I suppose watching DJ sets of other people sparks a different reaction to if it’s your dad…

Yeah, definitely, and also she’s hearing it in context at a festival. She comes to them a lot with me and comes on stage, she’s used to it. I think she gets inspired by seeing all the different artists. Up until I started taking her to festivals, she’d been surrounded by all the equipment but not been that bothered, so when she comes to me and asks about it I show her how to use it. The intergenerational aspect of music festivals is a wonderful thing. It shouldn’t be unusual to be mixed with other ages. Students should get used to going in clubs and seeing people who are older than their dad – who have been clubbing since before you were born! You have generations now of parents who are taking their kids to festivals. So they are growing up with all this access to music. Surrounded by it, which is incredibly important, it becomes second nature to them. Imagine how advanced they’ll be when they’re teenagers and young adults.

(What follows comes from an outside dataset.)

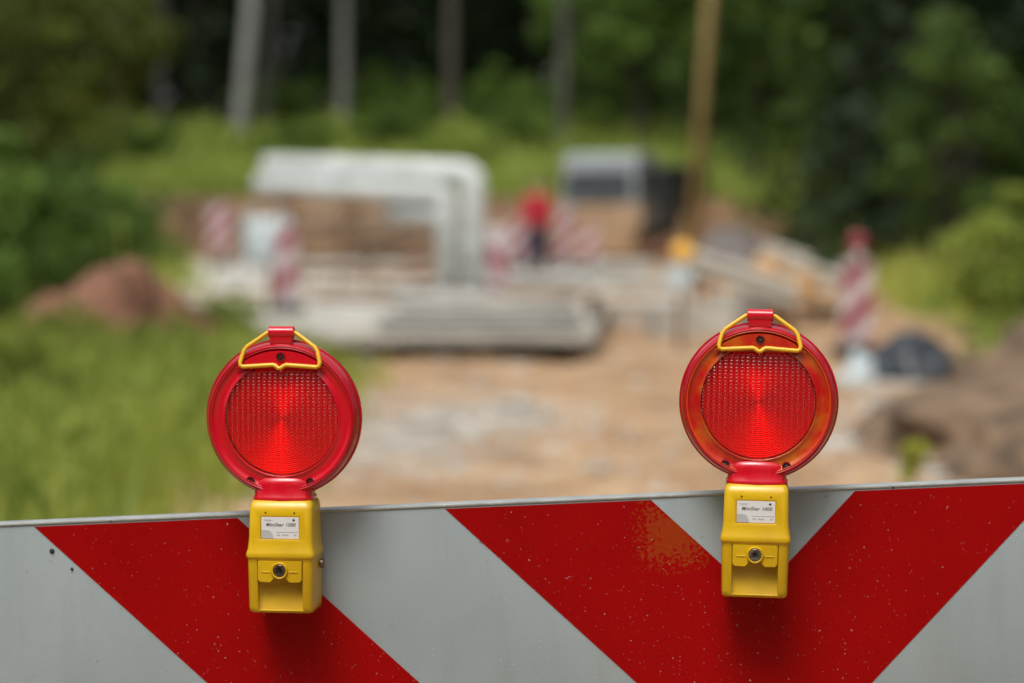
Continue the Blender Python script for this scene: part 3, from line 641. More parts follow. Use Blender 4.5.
def person():
    t = empty('person', (X(537, 45), 45, deck_z(45) + .012), (0, 0, R(12)), 'person in red jacket and dark navy trousers standing beyond the slabs', 'person')
    J = [(0, 0, .95), (0, 0, 1.15), (0, 0, 1.36), (0, 0, 1.47), (0, -.01, 1.56), (0, -.015, 1.66), (0, -.01, 1.735)]
    rad = [(.15, .11), (.145, .105), (.16, .11), .06, (.068, .08), (.078, .095), (.05, .06)]
    E = [(i, i + 1) for i in range(6)]
    for s in (-1, 1):
        b = len(J); J += [(s * .19, 0, 1.40), (s * .25, .03, 1.13), (s * .23, -.10, .90), (s * .225, -.13, .82)]; rad += [.062, .045, .034, (.022, .04)]
        E += [(2, b), (b, b + 1), (b + 1, b + 2), (b + 2, b + 3)]
        for q, (dx, dz) in enumerate(((-.024, .075), (-.008, .085), (.008, .08), (.024, .065))):
            c = len(J); J += [(s * .225, -.13 + dx, .82 - dz * .5), (s * .215, -.135 + dx, .82 - dz)]; rad += [.009, .008]; E += [(b + 3, c), (c, c + 1)]
        c = len(J); J += [(s * .20, -.165, .82), (s * .195, -.18, .785)]; rad += [.011, .009]; E += [(b + 3, c), (c, c + 1)]
        b = len(J); J += [(s * .10, 0, .86), (s * .12, -.01, .48), (s * .13, .02, .09), (s * .14, -.15, .04)]; rad += [.088, .058, .043, (.04, .035)]
        E += [(0, b), (b, b + 1), (b + 1, b + 2), (b + 2, b + 3)]
    skin_mesh('body', J, E, rad, M['skin'], t)
    J = [(0, 0, .78), (0, 0, 1.12), (0, 0, 1.36), (0, 0, 1.455)]; rad = [(.215, .16), (.20, .15), (.205, .14), (.08, .08)]; E = [(0, 1), (1, 2), (2, 3)]
    for s in (-1, 1):
        b = len(J); J += [(s * .19, 0, 1.40), (s * .25, .03, 1.13), (s * .232, -.09, .915)]; rad += [.09, .076, .058]; E += [(2, b), (b, b + 1), (b + 1, b + 2)]
    skin_mesh('jacket', J, E, rad, M['cloth_red'], t)
    J = [(0, 0, .95)]; rad = [(.165, .125)]; E = []
    for s in (-1, 1):
        b = len(J); J += [(s * .10, 0, .84), (s * .12, -.01, .48), (s * .13, .02, .10)]; rad += [.122, .105, .095]; E += [(0, b), (b, b + 1), (b + 1, b + 2)]
    skin_mesh('trousers', J, E, rad, M['cloth_navy'], t)
    for s in (-1, 1):
        bm = bmesh.new(); abox(bm, (s * .135, -.06, .045), (.10, .29, .09), .035, 3); obj('shoe', bm, M['black_rubber'], t, True)
    bm = bmesh.new(); bmesh.ops.create_uvsphere(bm, u_segments=20, v_segments=12, radius=1)
    for v in bm.verts:
        v.co = Vector((v.co.x * .092, v.co.y * .11 + .012, v.co.z * .10 + 1.675))
        if v.co.y < -.05 and v.co.z < 1.69: v.co.y = -.05
    obj('hair', bm, M['hair'], t, True)
    for s in (-1, 1):
        bm = bmesh.new(); bmesh.ops.create_uvsphere(bm, u_segments=8, v_segments=6, radius=.012, matrix=Matrix.Translation((s * .032, -.1, 1.645))); obj('eye', bm, M['glass_dark'], t, True)
    bm = bmesh.new(); tube(bm, [(0, -.095, 1.65), (0, -.118, 1.615), (0, -.1, 1.605)], [.008, .014, .008], 8); obj('nose', bm, M['skin'], t, True)
    bm = bmesh.new(); abox(bm, (0, -.098, 1.575), (.05, .012, .012), .004); obj('mouth', bm, mat('lips', (.35, .12, .1), .5), t)
person()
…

So you’re in the studio at the moment recording new music. When can we expect new releases?

I started to get the itch to get back in the studio. I’ve been touring loads over the last couple of years, which has been brilliant but I think I need to back off a bit and do a few less gigs. I need to have a few more weekends off and get working in the studio. I’ve been building a new studio over the last year, which I’ve just finished, so over winter I’ll be hibernating in there.

But, yeah, there’s nothing coming out imminently. It’s 20 years since the Keep it Unreal album came out, so I’m releasing an anniversary reissue of that. I’ll use that as a little stop-gap while I’m working in the studio on some bits and bobs. It’s nice to have the opportunity to do that. Especially with family as well, if I’m away at weekends I need make myself available in the week. So I’m just trying to make some time for that. There’s a lot of good music being released at the moment anyway, so I’m not in any mad rush.